Here's you formally acknowledging the agreement:
(just so you know I erased that comment, in holding up with my end of the agreement, it was unproven so I removed it. Now we must remove the other comments)
Now I thought there was a brief moment of maturity shown on your part, so I mentioned it and withdrew the unsubstantiated claim I referenced too:
I didn't make it, so I can't remove it, but it is big of you to remove your own. If I remember correctly, folks did try to show evidence for it, but I'm not knowledgable enough about that topic personally to make a claim about it myself.
So we agreed to throw out both of those claims, and we agreed to throw out any unevidenced assertions. And then this is how you describe your OP:
But my point is that the OP stands. Because the comment you asked for proof in, was not actually in the OP but added later. So until someone can question it with facts, I will presume it still a valid argument. Basically it is as such. There is no natural origin of sacrificial love, therefore the premise of supernatural origin is possible.
You tell me that part of your OP is that there is no natural origin of sacrificial love, and yet previously you said that the original claim we were discussing, that "animals don't forgive their enemies, nor do animals love sacrificially, unless it's for their family unit" had nothing to do with the OP. What gives? Is denying the natural origins of morality part of the OP or not? Are you going to claim that you made an honest mistake in describing
your own OP?
But what's worse is that we had a deal. We agreed to throw out claims that don't have evidence, but you went right ahead and made another. Then you tell me here to prove the claim that we both already agreed to throw out:
as soon as you cited them as a response to the OP you validated their claim, so no the burden is yours to prove. Have fun with that. I will not futher debate you until you do prove those claims on evolution.

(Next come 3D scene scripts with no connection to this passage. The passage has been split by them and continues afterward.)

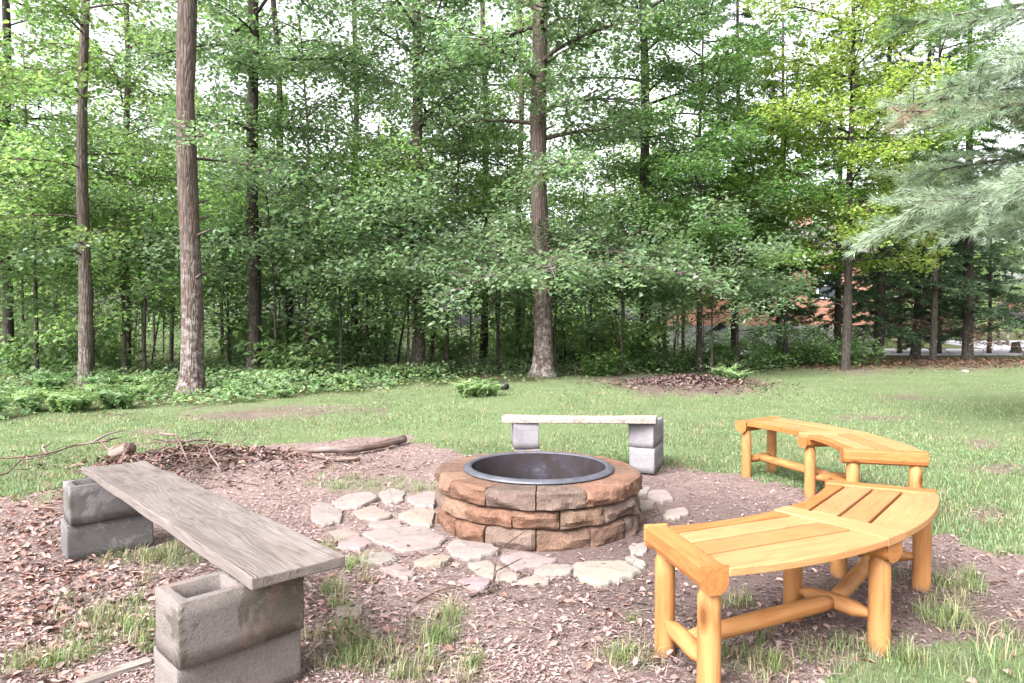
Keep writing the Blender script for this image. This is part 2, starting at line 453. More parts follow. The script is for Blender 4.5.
# ------------------------------------------------------------------ scatter geometry helpers
def rot_frames(nrm, head):
    n = nrm / np.linalg.norm(nrm, axis=1, keepdims=True)
    h = np.stack([np.cos(head), np.sin(head), np.zeros_like(head)], 1)
    t = h - n * np.sum(h * n, 1, keepdims=True); t /= np.maximum(np.linalg.norm(t, axis=1, keepdims=True), 1e-6)
    return t, np.cross(n, t), n

def leaf_arrays(C, nrm, head, size, tint, aspect=.5, fold=.16, droop=.12):
    N = len(C)
    t, b, n = rot_frames(nrm, head)
    s = size[:, None]; w = s * aspect
    prof = [(0, 0, 0), (.32, .5, fold), (.72, .42, fold), (1.0, 0, -droop), (.72, -.42, fold), (.32, -.5, fold)]
    V = np.empty((N, 6, 3))
    for k, (u, ww, z) in enumerate(prof):
        V[:, k] = C + t * (u * s) + b * (ww * w) + n * (z * w - droop * u * u * s * .6)
    base = np.arange(N)[:, None] * 6
    Fa = np.concatenate([base + np.array([[0, 3, 2, 1]]), base + np.array([[0, 5, 4, 3]])])
    return V.reshape(-1, 3), Fa, np.repeat(tint, 6, axis=0)

def blade_arrays(C, head, lean, hgt, wid, tint):
    N = len(C)
    d = np.stack([np.cos(head), np.sin(head), np.zeros(N)], 1); b = np.stack([-np.sin(head), np.cos(head), np.zeros(N)], 1)
    V = np.empty((N, 5, 3)); z = np.array([0, 0, 1.])
    h = hgt[:, None]; l = lean[:, None]; w = wid[:, None]
    V[:, 0] = C - b * w / 2; V[:, 1] = C + b * w / 2
    mid = C + d * (l * h * .3) + z * (h * .6)
    V[:, 2] = mid + b * w * .4; V[:, 3] = mid - b * w * .4
    V[:, 4] = C + d * (l * h) + z * (h * np.maximum(1 - .35 * l, .25))
    base = np.arange(N)[:, None] * 5
    return V.reshape(-1, 3), [base + np.array([[0, 1, 2, 3]]), base + np.array([[3, 2, 4]])], np.repeat(tint, 5, axis=0)

def jit(col, n, v=.18, hue=.08, rng=RNG):
    c = np.asarray(col)[None] * np.exp(rng.normal(0, v, (n, 1))) * np.exp(rng.normal(0, hue, (n, 3)))
    return np.clip(c, 0, .9)

def px_scatter(n, x0, x1, y0, y1, power=1.0):
    px = RNG.uniform(x0, x1, n); py = y0 + (y1 - y0) * RNG.random(n) ** power
    d = F * CAMZ / (py - HOR)
    return (px - 512) / F * d, d

# ------------------------------------------------------------------ lawn grass
x, y = px_scatter(330000, -150, 1180, 357, 560)
x2, y2 = px_scatter(60000, -100, 1120, 440, 760)
x = np.concatenate([x, x2]); y = np.concatenate([y, y2])
x3 = RNG.uniform(-9, 9, 60000); y3 = RNG.uniform(1, 14, 60000)
x = np.concatenate([x, x3]); y = np.concatenate([y, y3])
la, fo, mu = masks(x, y)
dens = .2 + .8 * sstep(.34, .6, fbm(x * .8, y * .8, 41.)) 
keep = (RNG.random(len(x)) < la * dens) & (((x - .17) ** 2 + (y - 4.25) ** 2) > .5)
x, y, la = x[keep], y[keep], la[keep]
n = len(x)
big = fbm(x * .5, y * .5, 51.); sm = fbm(x * 2.4, y * 2.4, 52.)
col = np.where((RNG.random(n) < .16 + .3 * sstep(.5, .7, sm))[:, None], jit((.25, .22, .14), n), jit((.135, .195, .092), n, .2))
col = col * (.8 + .5 * big)[:, None]
hgt = RNG.uniform(.016, .05, n) * (.6 + .8 * sm); hgt = np.where((la < .62) & (y < 5), hgt * .8, hgt)
V, Fa, tt = blade_arrays(np.stack([x, y, gh(x, y) - .003], 1), RNG.uniform(0, 2 * PI, n), RNG.uniform(.1, 1.1, n), hgt,
                         np.clip(.0014 * y ** .6, .0022, .009) * RNG.uniform(.8, 1.5, n), np.clip(col, 0, .8))
tag(obj('lawn_grass', mesh_np('lawn_grass', V, Fa, tt), M['grass']), 'short pale green lawn grass with dry patches around the fire pit clearing', 'grass', kind='stuff')

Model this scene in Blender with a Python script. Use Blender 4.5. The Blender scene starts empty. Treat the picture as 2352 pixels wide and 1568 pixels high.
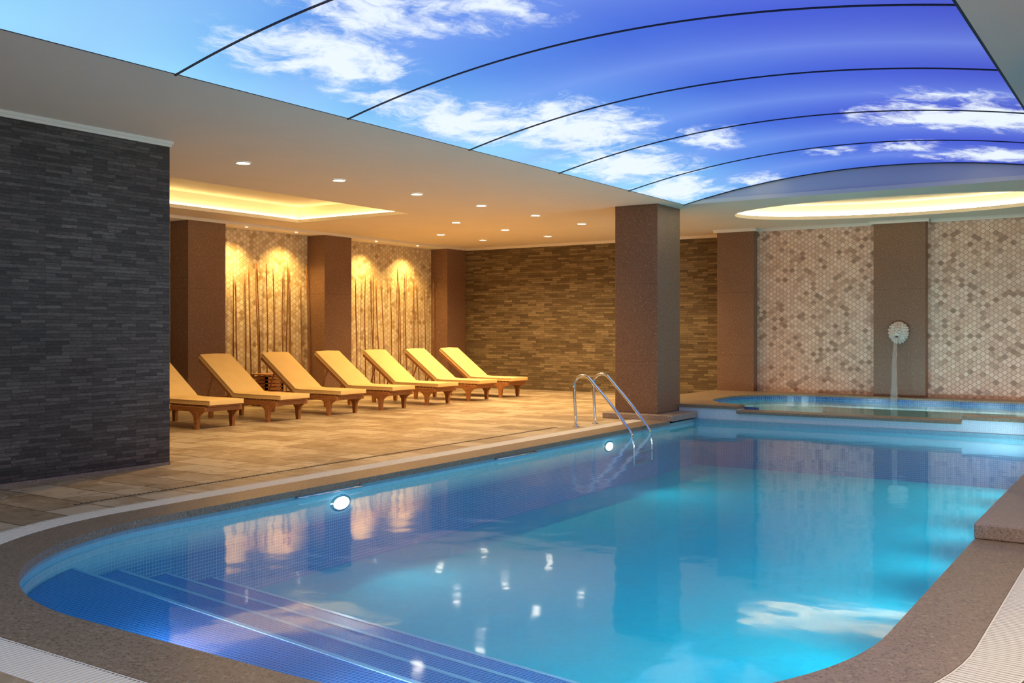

So you broke our agreement, all in one evening I might add. Are you going to claim that you forgot what you agreed to
that fast? No one is buying your schtick.
When you said that your OP had nothing to do with natural origins, that was a lie. And when you agreed to dismiss claims that have no evidence to support them, that was a lie too. The truth clearly isn't important to you. Your word means nothing. Not only are your arguments rife with logical inconsistencies, your credibility is shot.
You'll probably accuse me of being emotional again. Don't worry, this is fun for me. Proving people wrong is my hobby. Proving that they knew they were wrong when they said it is a blast! Now, like some other folks have said, this is all low hanging fruit, and it certainly isn't as satisfying as besting a skilled debater, but it's still fun. Sort of like watching a Leslie Nielson movie.